▶ WHAT THE EXERCISE ASKS
Transcribe every line exactly and omit anything that is a picture.

** begin RECORDED DATA **

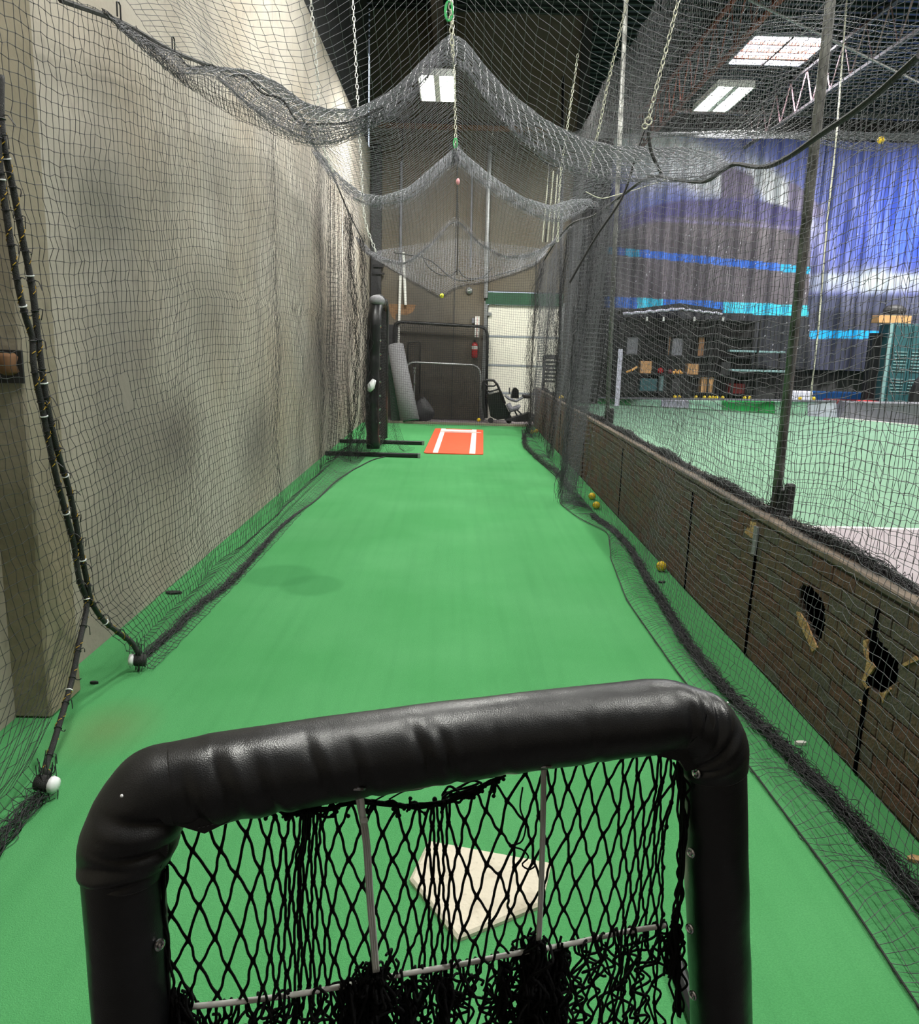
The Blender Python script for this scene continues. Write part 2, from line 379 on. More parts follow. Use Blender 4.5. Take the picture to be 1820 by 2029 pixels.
for i, (x, w) in enumerate([(-.07, .02), (-1.27, .02)]):
    struct(MB().box((x, YB-.004, 3.1), (w, .012, 6.2)).build('trim_%d' % (5+i), 'wall_dark'))
struct(MB().box((.2, YB-.05, 6.2), (4.1, .1, .09)).build('trim_7', 'wood_brown'))
struct(MB().box((1.49, YB-.03, 2.70), (1.72, .06, .26)).build('trim_8', 'green_paint'))
# loading door: sections and jambs
dr = thing('door_1', 'white sectional loading door under a green header', 'door', (1.5, YB+.05, 0)); dr['kind'] = 'structure'
for z0, z1 in ((.0, .61), (.63, 1.23), (1.25, 1.87), (1.89, 2.57)):
    MB().box((1.5, YB+.05, (z0+z1)/2), (1.6, .05, z1-z0), bev=.006).build('panel', 'door_white', dr)
MB().box((1.5, YB+.075, 1.28), (1.66, .02, 2.56)).build('backing', 'door_joint', dr)
for z in (.62, 1.24, 1.88): MB().box((1.5, YB+.03, z), (1.6, .03, .045)).build('stile', 'door_joint', dr)
for x in (.64, 2.36): MB().box((x, YB-.02, 1.32), (.07, .07, 2.64)).build('jamb', 'grey_metal', dr)
MB().box((.72, YB-.02, 2.36), (.10, .05, .07)).build('hinge', 'grey_metal', dr)
# roof deck with an opening for the skylight, deck ribs, joists
sx0, sx1, sy0, sy1 = 6.35, 8.1, 19.36, 21.2
dk = MB()
for x0, x1, y0, y1 in ((-2.3, sx0, -3.3, 25.8), (sx1, 17.1, -3.3, 25.8), (sx0, sx1, -3.3, sy0), (sx0, sx1, sy1, 25.8)):
    dk.box(((x0+x1)/2, (y0+y1)/2, CZ+.05), (x1-x0, y1-y0, .1))
ce = struct(dk.build('ceiling', 'ceiling_deck'))
rb = MB().box((7.4, 0, CZ-.03), (19.2, .10, .06), bev=.012).mesh('rib', 'ceiling_deck')
for i in range(78):
    y = 1.4+i*.30
    if sy0-.1 < y < sy1+.1:
        for a, b in ((-2.2, sx0-.02), (sx1+.02, 17)):
            MB().box(((a+b)/2, y, CZ-.03), (b-a, .10, .06), bev=.012).build('rib', 'ceiling_deck', ce)
        continue
    o = link('rib', rb, ce); o.location = (0, y, 0)
sk = thing('window_1', 'roof skylight glowing white between the joists', 'window', ((sx0+sx1)/2, (sy0+sy1)/2, CZ)); sk['kind'] = 'structure'
MB().box(((sx0+sx1)/2, (sy0+sy1)/2, CZ+.17), (sx1-sx0, sy1-sy0, .03)).build('pane', 'sky_glow', sk)
f = MB()
for x in (sx0, sx1): f.box((x, (sy0+sy1)/2, CZ+.07), (.05, sy1-sy0+.05, .2))
for y in (sy0, sy1): f.box(((sx0+sx1)/2, y, CZ+.07), (sx1-sx0, .05, .2))
f.build('curb', 'lilac_white', sk)
l = bpy.data.lights.new('daylight', 'AREA'); l.shape = 'RECTANGLE'; l.size = 1.7; l.size_y = 1.8; l.energy = 380; l.color = (.93, .95, 1)
o = bpy.data.objects.new('daylight', l); COL.objects.link(o); o.location = ((sx0+sx1)/2, (sy0+sy1)/2, CZ+.10)
for k, w_ in ((1, .05), (2, .05), (3, .10)): MB().box(((sx0+sx1)/2, sy0+(sy1-sy0)*k/4, CZ-.02), (sx1-sx0, w_, .06)).build('glazing_bar', 'joist_red', sk)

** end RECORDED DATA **

▶ FINAL RESULT
The Blender Python script for this scene continues. Write part 2, from line 379 on. More parts follow. Use Blender 4.5. Take the picture to be 1820 by 2029 pixels.
for i, (x, w) in enumerate([(-.07, .02), (-1.27, .02)]):
    struct(MB().box((x, YB-.004, 3.1), (w, .012, 6.2)).build('trim_%d' % (5+i), 'wall_dark'))
struct(MB().box((.2, YB-.05, 6.2), (4.1, .1, .09)).build('trim_7', 'wood_brown'))
struct(MB().box((1.49, YB-.03, 2.70), (1.72, .06, .26)).build('trim_8', 'green_paint'))
# loading door: sections and jambs
dr = thing('door_1', 'white sectional loading door under a green header', 'door', (1.5, YB+.05, 0)); dr['kind'] = 'structure'
for z0, z1 in ((.0, .61), (.63, 1.23), (1.25, 1.87), (1.89, 2.57)):
    MB().box((1.5, YB+.05, (z0+z1)/2), (1.6, .05, z1-z0), bev=.006).build('panel', 'door_white', dr)
MB().box((1.5, YB+.075, 1.28), (1.66, .02, 2.56)).build('backing', 'door_joint', dr)
for z in (.62, 1.24, 1.88): MB().box((1.5, YB+.03, z), (1.6, .03, .045)).build('stile', 'door_joint', dr)
for x in (.64, 2.36): MB().box((x, YB-.02, 1.32), (.07, .07, 2.64)).build('jamb', 'grey_metal', dr)
MB().box((.72, YB-.02, 2.36), (.10, .05, .07)).build('hinge', 'grey_metal', dr)
# roof deck with an opening for the skylight, deck ribs, joists
sx0, sx1, sy0, sy1 = 6.35, 8.1, 19.36, 21.2
dk = MB()
for x0, x1, y0, y1 in ((-2.3, sx0, -3.3, 25.8), (sx1, 17.1, -3.3, 25.8), (sx0, sx1, -3.3, sy0), (sx0, sx1, sy1, 25.8)):
    dk.box(((x0+x1)/2, (y0+y1)/2, CZ+.05), (x1-x0, y1-y0, .1))
ce = struct(dk.build('ceiling', 'ceiling_deck'))
rb = MB().box((7.4, 0, CZ-.03), (19.2, .10, .06), bev=.012).mesh('rib', 'ceiling_deck')
for i in range(78):
    y = 1.4+i*.30
    if sy0-.1 < y < sy1+.1:
        for a, b in ((-2.2, sx0-.02), (sx1+.02, 17)):
            MB().box(((a+b)/2, y, CZ-.03), (b-a, .10, .06), bev=.012).build('rib', 'ceiling_deck', ce)
        continue
    o = link('rib', rb, ce); o.location = (0, y, 0)
sk = thing('window_1', 'roof skylight glowing white between the joists', 'window', ((sx0+sx1)/2, (sy0+sy1)/2, CZ)); sk['kind'] = 'structure'
MB().box(((sx0+sx1)/2, (sy0+sy1)/2, CZ+.17), (sx1-sx0, sy1-sy0, .03)).build('pane', 'sky_glow', sk)
f = MB()
for x in (sx0, sx1): f.box((x, (sy0+sy1)/2, CZ+.07), (.05, sy1-sy0+.05, .2))
for y in (sy0, sy1): f.box(((sx0+sx1)/2, y, CZ+.07), (sx1-sx0, .05, .2))
f.build('curb', 'lilac_white', sk)
l = bpy.data.lights.new('daylight', 'AREA'); l.shape = 'RECTANGLE'; l.size = 1.7; l.size_y = 1.8; l.energy = 380; l.color = (.93, .95, 1)
o = bpy.data.objects.new('daylight', l); COL.objects.link(o); o.location = ((sx0+sx1)/2, (sy0+sy1)/2, CZ+.10)
for k, w_ in ((1, .05), (2, .05), (3, .10)): MB().box(((sx0+sx1)/2, sy0+(sy1-sy0)*k/4, CZ-.02), (sx1-sx0, w_, .06)).build('glazing_bar', 'joist_red', sk)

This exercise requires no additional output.